In Indiana, the courts strive to ensure that each spouse gets an equitable distribution of the assets built during the marriage.
Unfortunately, some people purposely work to create an unfair advantage by hiding assets. Another way they can make that happen involves the dissipation of marital assets. This involves purposely reducing the assets to divide.
1. Spending money on drugs or alcohol
If a spouse already has an addiction, this might already factor into the divorce. When people have addictions, they spend an excessive amount on fueling that addiction. When it involves illicit drugs, including prescription drugs, those marital assets get spent even faster.
2. Gambling away assets
While one hopes to it big at the horse races or riverboat casino, winning big usually means spending big. As another form of addiction, your spouse may give into the habit in a whirlwind gambling adventure with little concern for the results.

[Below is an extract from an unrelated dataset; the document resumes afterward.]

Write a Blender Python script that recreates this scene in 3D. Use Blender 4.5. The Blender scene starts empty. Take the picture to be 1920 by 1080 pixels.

Illegal gambling also happens frequently, which opens the door for even more wasting of shared monies.
3. Paying for extravagance
Even if a future spouse does not have an addiction, they may still try and spend money in other ways. This could include paying for an extramarital affair, buying extravagant gifts, overspending on a decadent vacation, or simply just buying too many clothes, accessories, or other everyday items. Luckily, if you have shared accounts, you can more easily prove to the courts that your spouse spent money to only benefit themselves and not the marriage.
While the courts look down on marital waste dissipation and work to ensure the person who wasted it makes up for it, you can lose out on a lot if the courts do not know.